Y, de otro lado, a castigar las conductas de financiación o colaboración con actores armados que deben ser punibles cuando no sean producto de actos de coacción. Este es el problema que preocupa a unos empresarios, en especial a los que figuran en listas de incierto origen. En este punto a nuestro equipo negociador le metieron un gol: con meridiana claridad el “articulito” califica esos actos como delictivos cuando se realicen en beneficio de “grupos paramilitares”, aunque no de la guerrilla. Para explicarle esta asimetría a mi nieto tendré que decirle que unos antiguos malos, las FARC, que ahora son buenos, se han unido con nosotros, que siempre hemos sido buenos, para perseguir a otros malos llamados “paramilitares”, y a sus amigos empresarios.

O mejor dos goles: las sentencias previas se respetarán si fueron condenatorias, no si absolvieron al imputado, lo que en el fondo implica que cuando los jueces absuelven, en la vieja justicia, es porque fueron comprados. Una afrenta para nuestros jueces.

En un ejercicio de fina diplomacia, el Gobierno logró que, superando las dudas que había hecho públicas, la Fiscal de la Corte Penal Internacional respalde el acuerdo con las FARC. Le ha parecido bien que, a pesar de que cuando la CPI deba imponer penas ellas tengan que ser de “reclusión”, los países miembros puedan adjudicar otras menores por exactamente los mismos delitos.

Es preciso recordar que la competencia de esa Corte se abre cuando la justicia de un determinado país falla en la persecución efectiva de crímenes internacionales.
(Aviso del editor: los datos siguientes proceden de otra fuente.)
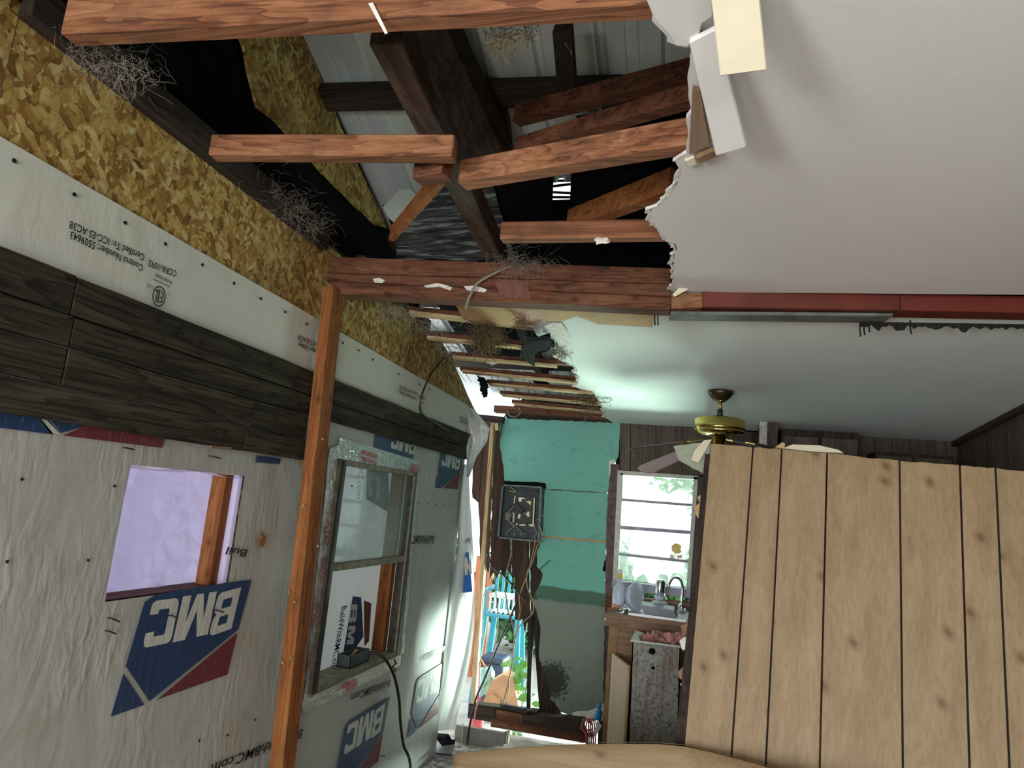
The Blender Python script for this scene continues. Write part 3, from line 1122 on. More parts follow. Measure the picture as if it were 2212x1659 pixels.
# ---- aluminium single hung window set in the wall
y0, y1, z0, z1 = WIN
win2 = root('window_2', (W, (y0+y1)/2, z0), 'bronze aluminium window in the wrapped wall, lower pane gone', None, None, 'structure')
fx0, fx1 = W-0.03, W+0.030
jw = 0.036
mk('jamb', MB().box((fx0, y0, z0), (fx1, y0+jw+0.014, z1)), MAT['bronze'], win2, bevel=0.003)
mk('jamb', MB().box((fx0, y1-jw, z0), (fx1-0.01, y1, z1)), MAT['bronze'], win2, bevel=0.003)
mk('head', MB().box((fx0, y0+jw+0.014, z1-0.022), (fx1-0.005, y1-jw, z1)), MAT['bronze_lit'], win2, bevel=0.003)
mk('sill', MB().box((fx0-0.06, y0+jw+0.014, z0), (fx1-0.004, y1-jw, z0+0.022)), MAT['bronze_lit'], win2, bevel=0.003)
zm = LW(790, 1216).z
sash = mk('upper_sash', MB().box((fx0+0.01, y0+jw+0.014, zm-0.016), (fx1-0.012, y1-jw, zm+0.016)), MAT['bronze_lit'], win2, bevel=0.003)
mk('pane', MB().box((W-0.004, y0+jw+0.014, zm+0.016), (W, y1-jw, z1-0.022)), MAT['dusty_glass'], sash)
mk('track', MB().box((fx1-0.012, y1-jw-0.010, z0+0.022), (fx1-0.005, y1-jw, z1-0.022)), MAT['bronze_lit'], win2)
mk('track', MB().box((fx1, y0+0.012, z0+0.01), (fx1+0.006, y0+0.020, z1-0.005)), MAT['black'], win2)
# outer film a hand's depth behind, printed sideways
outw = root('outer_house_wrap', (W-0.15, 3.15, 0.6), 'outer house wrap with sideways logos seen through the aluminium window', 'house wrap')


def outer(u, v):
    y, z = y0-0.25+(y1-y0+1.1)*u, 0.35+1.6*v
    return V((W-0.145+0.014*noise.noise(V((y*5+z*3, z*4-y*3, 9.1)))+0.008*noise.noise(V((y*16+z*8, z*3, 4.0))), y, z))


mk('film', MB().grid(outer, 50, 40), MAT['wrap_out'], outw, smooth=True)
OX = W-0.116


def op_(px, py):
    return on(px, py, x=OX)


def oprint(nm, poly, m):
    mk(nm, MB().prism([op_(*q) for q in poly], (0.0006, 0, 0)), MAT[m], outw)


oprint('logo_blue_field', [(793, 1006), (838, 1010), (840, 1062), (835, 1105), (791, 1078)], 'ink_blue')
oprint('logo_blue_corner', [(842, 1064), (840, 1108), (828, 1098)], 'ink_blue')
vs, fs = GLM['C']
o, x, y = op_(796, 1018), op_(796, 1072), op_(820, 1024)
mk('logo_letter', MB().add([o+(x-o)*p.x+(y-o)*p.y+V((0.001, 0, 0)) for p in vs], fs), MAT['ink_white'], outw)
put_text('BMC.com', op_(776, 985), op_(770, 1078), 0.055, V((0, 1, 0)), MAT['ink_black'], outw, (0.001, 0, 0), 0.02, 0.1)
oprint('logo_blue_field', [(762, 1288), (780, 1290), (785, 1375), (768, 1400), (745, 1440), (738, 1430)], 'ink_blue')
oprint('logo_red_field', [(786, 1297), (802, 1303), (797, 1385), (787, 1396)], 'ink_red')
o, x, y = op_(753, 1352), op_(748, 1392), op_(768, 1352)
vs, fs = GLM['M']
mk('logo_letter', MB().add([o+(x-o)*p.x+(y-o)*p.y+V((0.001, 0, 0)) for p in vs], fs), MAT['ink_white'], outw)
o, x, y = op_(757, 1305), op_(753, 1345), op_(772, 1306)
vs, fs = GLM['B']
mk('logo_letter', MB().add([o+(x-o)*p.x+(y-o)*p.y+V((0.001, 0, 0)) for p in vs], fs), MAT['ink_white'], outw)
put_text('BuildWithBMC.com', op_(738, 1310), op_(713, 1455), 0.055, V((0, 1, 0)), MAT['ink_black'], outw, (0.001, 0, 0), 0.015, 0.0)
mk('trim_stud', MB().box((W-0.10, 3.50, 0.6), (W-0.035, 3.545, 1.75)), MAT['stud_z'], outw)
mk('reveal_board', MB().box((W-0.14, y0-0.02, z0-0.02), (W-0.015, y0-0.002, z1+0.01)), MAT['old_z'], win2)
mk('reveal_board', MB().box((W-0.14, y0, z0-0.02), (W-0.03, y1, z0-0.002)), MAT['old_y'], win2)
mk('reveal_board', MB().box((W-0.14, y0, z1), (W-0.03, y1, z1+0.02)), MAT['old_y'], win2)

# foil flashing tape round the frame
tape = root('flashing_tape', (W, 3.1, 0.6), 'crinkled silver foil flashing tape round the aluminium window', 'tape')


def tapegrid(pts, nm, nu=22, nv=5):
    a, b, c, d = [LW(*q) for q in pts]

    def fn(u, v):
        p = a+(b-a)*u
        q = d+(c-d)*u
        r = p+(q-p)*v
        return V((W+0.013+0.0035*noise.noise(V((r.y*34+r.z*20, r.z*44, 1.7))), r.y, r.z))
    return mk(nm, MB().grid(fn, nu, nv), MAT['foil'], tape, smooth=False)


tapegrid([(728, 944), (901, 996), (899, 1027), (722, 989)], 'top_strip')
tapegrid([(646, 1512), (862, 1413), (860, 1438), (648, 1542)], 'bottom_strip')
tapegrid([(706, 968), (728, 960), (668, 1500), (650, 1512)], 'side_strip', 5, 40)
tapegrid([(896, 1024), (902, 1026), (868, 1412), (860, 1414)], 'side_strip', 4, 40)
TL = V((0.020, 0, 0))
for s, a, b, h in [('WEATHERPROOF', (808, 982), (772, 970), .020), ('FLASHING', (806, 995), (774, 985), .020), ('WEATHER', (899, 1004), (882, 1000), .020), ('FLASHING', (899, 1014), (880, 1010), .020),
                   ('WEATHERPROOF', (764, 1462), (728, 1478), .020), ('FLASHING', (764, 1473), (738, 1484), .020)]:
    p, q = LW(*a), LW(*b)
    put_text(s, V((W, p.y, p.z)), V((W, q.y, q.z)), h, DN, MAT['ink_crimson'], tape, TL, 0.03)
for zc_ in (1.45, 1.3, 1.12, 0.95):
    put_text('FLASHING', V((W, y0-0.015, zc_)), V((W, y0-0.018, zc_-0.10)), 0.02, V((0, -1, 0)), MAT['ink_crimson'], tape, TL, 0.03)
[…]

Por este motivo, no estamos en modo alguno inmunizados (de hecho, estamos bajo “observación”) contra intervenciones de esa Fiscalía. Si así ocurriere, pedirá la extradición de las personas imputadas que se hallen en el territorio nacional.

Digo esto por cuanto, en claro incumplimiento de las obligaciones internacionales de la república, el Acuerdo dispone que “No se podrá conceder la extradición ni tomar medidas de aseguramiento con fines de extradición respecto de hechos o conductas objeto de este Sistema, ocasionados u ocurridos durante el conflicto armado interno o con ocasión de este hasta la finalización del mismo...”. Por ahora, se trata de patear la pelota para adelante.